Dass der Angeklagte anderen Sinnes geworden ist, nunmehr Wert auf die Durchführung der Revision legt und die Abgabe der Verzichtserklärung offensichtlich nachträglich bereut, vermag an ihrer Wirksamkeit nichts zu ändern. Auch eine möglicherweise unüberlegte und zu voreilige Annahme des Urteils durch den Angeklagten steht dem nicht entgegen (BGH, Beschluss vom 9. September 1997 - 4 StR 422/97 -).

Gründe, die ausnahmsweise zur Unwirksamkeit des Rechtsmittelverzichts führen könnten (vgl.
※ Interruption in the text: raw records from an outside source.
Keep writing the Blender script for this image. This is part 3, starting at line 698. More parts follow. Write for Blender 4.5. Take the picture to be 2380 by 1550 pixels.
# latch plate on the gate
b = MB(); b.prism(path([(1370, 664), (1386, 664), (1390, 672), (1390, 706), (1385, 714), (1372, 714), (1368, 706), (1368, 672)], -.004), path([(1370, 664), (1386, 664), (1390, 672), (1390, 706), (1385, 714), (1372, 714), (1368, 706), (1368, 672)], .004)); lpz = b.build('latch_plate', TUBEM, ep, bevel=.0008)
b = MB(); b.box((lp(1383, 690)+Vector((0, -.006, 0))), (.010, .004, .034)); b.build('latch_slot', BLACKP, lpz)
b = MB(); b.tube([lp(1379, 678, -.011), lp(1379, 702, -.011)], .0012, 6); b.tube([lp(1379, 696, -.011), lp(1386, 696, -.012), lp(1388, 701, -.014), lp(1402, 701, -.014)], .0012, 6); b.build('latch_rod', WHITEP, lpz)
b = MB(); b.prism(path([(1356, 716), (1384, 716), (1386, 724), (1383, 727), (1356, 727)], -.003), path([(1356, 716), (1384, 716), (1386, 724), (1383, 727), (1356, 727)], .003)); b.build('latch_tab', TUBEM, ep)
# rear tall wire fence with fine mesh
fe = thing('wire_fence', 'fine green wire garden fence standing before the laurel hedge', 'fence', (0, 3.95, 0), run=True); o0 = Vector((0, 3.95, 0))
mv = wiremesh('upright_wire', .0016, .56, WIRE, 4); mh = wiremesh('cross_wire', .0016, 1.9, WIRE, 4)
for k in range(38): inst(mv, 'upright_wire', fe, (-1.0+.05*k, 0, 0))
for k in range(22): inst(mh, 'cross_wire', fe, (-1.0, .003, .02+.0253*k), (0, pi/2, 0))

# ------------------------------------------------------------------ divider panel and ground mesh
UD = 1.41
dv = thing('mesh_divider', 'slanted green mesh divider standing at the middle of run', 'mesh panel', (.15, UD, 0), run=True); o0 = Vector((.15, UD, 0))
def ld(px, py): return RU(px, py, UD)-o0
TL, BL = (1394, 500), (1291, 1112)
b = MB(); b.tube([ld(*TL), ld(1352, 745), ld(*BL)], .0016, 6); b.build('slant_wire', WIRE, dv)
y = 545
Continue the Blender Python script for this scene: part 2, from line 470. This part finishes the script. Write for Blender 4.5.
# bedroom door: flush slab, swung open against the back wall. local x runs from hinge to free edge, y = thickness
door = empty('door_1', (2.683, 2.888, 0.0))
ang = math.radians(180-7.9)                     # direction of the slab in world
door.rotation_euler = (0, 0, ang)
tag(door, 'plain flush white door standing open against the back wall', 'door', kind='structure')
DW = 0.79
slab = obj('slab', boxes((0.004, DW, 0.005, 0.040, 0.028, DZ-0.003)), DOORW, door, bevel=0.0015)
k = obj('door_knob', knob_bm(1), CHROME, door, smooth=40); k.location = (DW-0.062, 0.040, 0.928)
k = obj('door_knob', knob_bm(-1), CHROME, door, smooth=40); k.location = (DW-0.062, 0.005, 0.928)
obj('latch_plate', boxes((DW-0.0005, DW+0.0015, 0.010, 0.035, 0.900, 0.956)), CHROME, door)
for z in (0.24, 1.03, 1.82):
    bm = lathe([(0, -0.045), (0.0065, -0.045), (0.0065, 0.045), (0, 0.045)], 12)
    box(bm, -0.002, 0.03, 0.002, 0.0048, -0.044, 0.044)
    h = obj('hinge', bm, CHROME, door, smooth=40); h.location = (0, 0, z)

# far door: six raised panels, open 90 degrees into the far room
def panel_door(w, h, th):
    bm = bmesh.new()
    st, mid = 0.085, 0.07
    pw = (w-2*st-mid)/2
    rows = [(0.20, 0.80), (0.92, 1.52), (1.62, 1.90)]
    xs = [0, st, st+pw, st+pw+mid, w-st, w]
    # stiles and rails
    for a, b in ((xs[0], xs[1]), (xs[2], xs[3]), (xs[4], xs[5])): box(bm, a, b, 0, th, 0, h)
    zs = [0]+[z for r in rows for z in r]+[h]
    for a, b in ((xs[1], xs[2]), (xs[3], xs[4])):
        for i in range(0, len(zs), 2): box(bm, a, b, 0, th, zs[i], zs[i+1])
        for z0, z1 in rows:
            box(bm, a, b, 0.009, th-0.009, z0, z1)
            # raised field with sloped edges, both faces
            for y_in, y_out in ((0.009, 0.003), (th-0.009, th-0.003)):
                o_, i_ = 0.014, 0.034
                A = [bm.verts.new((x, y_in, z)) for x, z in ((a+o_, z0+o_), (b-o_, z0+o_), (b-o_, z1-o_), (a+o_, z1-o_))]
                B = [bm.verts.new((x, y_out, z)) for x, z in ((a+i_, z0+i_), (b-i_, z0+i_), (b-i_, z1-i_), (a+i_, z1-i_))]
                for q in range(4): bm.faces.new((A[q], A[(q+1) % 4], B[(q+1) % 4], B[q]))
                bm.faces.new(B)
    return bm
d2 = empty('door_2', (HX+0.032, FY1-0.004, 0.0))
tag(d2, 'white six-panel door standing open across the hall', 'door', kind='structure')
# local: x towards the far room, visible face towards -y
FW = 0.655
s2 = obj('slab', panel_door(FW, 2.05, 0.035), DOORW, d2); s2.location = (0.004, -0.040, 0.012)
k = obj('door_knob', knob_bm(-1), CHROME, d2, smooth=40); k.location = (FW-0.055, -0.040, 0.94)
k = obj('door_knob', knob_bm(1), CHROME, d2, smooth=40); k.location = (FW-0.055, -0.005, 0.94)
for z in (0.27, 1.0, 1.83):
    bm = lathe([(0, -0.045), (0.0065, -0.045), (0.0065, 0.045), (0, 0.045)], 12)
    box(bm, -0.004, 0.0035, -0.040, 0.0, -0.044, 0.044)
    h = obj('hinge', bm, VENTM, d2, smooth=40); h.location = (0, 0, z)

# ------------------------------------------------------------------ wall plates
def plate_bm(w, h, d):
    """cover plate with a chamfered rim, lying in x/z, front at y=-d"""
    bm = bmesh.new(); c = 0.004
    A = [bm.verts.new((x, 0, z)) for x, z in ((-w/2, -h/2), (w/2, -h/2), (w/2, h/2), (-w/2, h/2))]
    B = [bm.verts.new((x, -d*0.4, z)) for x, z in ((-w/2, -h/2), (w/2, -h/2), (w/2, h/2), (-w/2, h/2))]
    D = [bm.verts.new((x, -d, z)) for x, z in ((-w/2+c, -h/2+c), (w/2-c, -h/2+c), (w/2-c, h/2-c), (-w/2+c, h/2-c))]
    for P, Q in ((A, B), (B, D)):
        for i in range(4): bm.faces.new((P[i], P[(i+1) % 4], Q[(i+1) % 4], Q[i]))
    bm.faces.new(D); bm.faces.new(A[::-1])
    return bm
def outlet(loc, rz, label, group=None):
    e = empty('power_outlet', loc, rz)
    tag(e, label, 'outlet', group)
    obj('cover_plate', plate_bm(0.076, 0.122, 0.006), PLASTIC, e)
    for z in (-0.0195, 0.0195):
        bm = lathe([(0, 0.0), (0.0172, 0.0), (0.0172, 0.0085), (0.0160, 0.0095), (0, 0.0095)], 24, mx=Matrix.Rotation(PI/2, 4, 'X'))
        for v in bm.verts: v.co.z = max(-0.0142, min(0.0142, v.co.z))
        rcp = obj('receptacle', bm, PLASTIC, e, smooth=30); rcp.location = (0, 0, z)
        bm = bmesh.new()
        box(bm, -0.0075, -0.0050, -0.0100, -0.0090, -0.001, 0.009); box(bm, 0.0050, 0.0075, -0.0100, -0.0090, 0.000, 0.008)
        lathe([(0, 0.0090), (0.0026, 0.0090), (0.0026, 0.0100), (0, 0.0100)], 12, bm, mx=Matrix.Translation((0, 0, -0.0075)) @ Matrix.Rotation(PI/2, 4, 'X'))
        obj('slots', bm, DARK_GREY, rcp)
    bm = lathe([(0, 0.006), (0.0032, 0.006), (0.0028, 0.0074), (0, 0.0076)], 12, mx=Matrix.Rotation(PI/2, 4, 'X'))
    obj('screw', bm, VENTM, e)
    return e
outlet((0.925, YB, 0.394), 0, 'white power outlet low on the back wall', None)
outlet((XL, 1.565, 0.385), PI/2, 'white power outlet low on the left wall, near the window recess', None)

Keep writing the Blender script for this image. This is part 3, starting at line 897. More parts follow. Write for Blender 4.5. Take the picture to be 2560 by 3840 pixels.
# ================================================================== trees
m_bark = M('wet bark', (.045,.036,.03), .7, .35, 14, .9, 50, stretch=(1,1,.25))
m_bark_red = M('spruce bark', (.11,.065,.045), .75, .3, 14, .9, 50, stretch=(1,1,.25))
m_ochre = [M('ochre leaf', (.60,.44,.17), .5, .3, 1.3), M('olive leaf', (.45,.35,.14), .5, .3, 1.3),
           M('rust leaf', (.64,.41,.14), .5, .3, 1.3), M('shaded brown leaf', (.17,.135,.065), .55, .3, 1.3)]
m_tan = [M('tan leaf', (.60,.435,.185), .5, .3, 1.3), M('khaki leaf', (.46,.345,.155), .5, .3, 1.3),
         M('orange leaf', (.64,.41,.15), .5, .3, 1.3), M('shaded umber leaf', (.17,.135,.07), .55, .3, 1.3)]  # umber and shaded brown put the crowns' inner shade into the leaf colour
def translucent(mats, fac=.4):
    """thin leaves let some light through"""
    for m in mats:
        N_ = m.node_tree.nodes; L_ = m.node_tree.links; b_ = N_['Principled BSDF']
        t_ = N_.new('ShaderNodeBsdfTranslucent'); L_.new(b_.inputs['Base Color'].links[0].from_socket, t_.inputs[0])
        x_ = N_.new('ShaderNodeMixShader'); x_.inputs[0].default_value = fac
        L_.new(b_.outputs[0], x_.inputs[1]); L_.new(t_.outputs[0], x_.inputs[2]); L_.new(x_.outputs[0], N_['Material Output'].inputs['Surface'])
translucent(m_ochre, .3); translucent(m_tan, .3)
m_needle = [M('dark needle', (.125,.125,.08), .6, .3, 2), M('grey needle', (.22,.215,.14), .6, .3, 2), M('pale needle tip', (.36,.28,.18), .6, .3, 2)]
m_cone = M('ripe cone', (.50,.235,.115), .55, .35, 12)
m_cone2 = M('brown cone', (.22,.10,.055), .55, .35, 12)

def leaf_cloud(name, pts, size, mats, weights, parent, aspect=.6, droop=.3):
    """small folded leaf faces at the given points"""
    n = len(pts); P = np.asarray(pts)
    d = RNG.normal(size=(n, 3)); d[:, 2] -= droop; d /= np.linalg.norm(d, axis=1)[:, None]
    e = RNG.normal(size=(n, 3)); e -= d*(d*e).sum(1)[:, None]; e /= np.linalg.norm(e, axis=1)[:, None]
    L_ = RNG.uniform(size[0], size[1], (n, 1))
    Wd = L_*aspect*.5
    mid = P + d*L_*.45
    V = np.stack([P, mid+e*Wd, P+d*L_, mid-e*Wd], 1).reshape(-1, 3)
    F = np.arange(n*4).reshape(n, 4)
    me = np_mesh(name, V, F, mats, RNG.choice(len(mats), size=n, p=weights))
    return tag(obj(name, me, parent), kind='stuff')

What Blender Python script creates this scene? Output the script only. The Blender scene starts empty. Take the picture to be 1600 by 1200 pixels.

Ruß in KK StPO, 4. Aufl., § 302 Rdn. 13), sind nicht ersichtlich.

Die trotz wirksamen Rechtsmittelverzichts eingelegte Revision ist unzulässig und deshalb zu verwerfen."

Ergänzend ist zu bemerken: Dem Vorbringen des Angeklagten in seinem Schreiben vom 9. Juli 2000, ein Rechtsmittelverzicht vor Ablauf der Einlegungsfrist sei niemals abgesprochen gewesen, und sein Verteidiger sei dazu auch nicht bevollmächtigt gewesen, folgt der Senat nicht.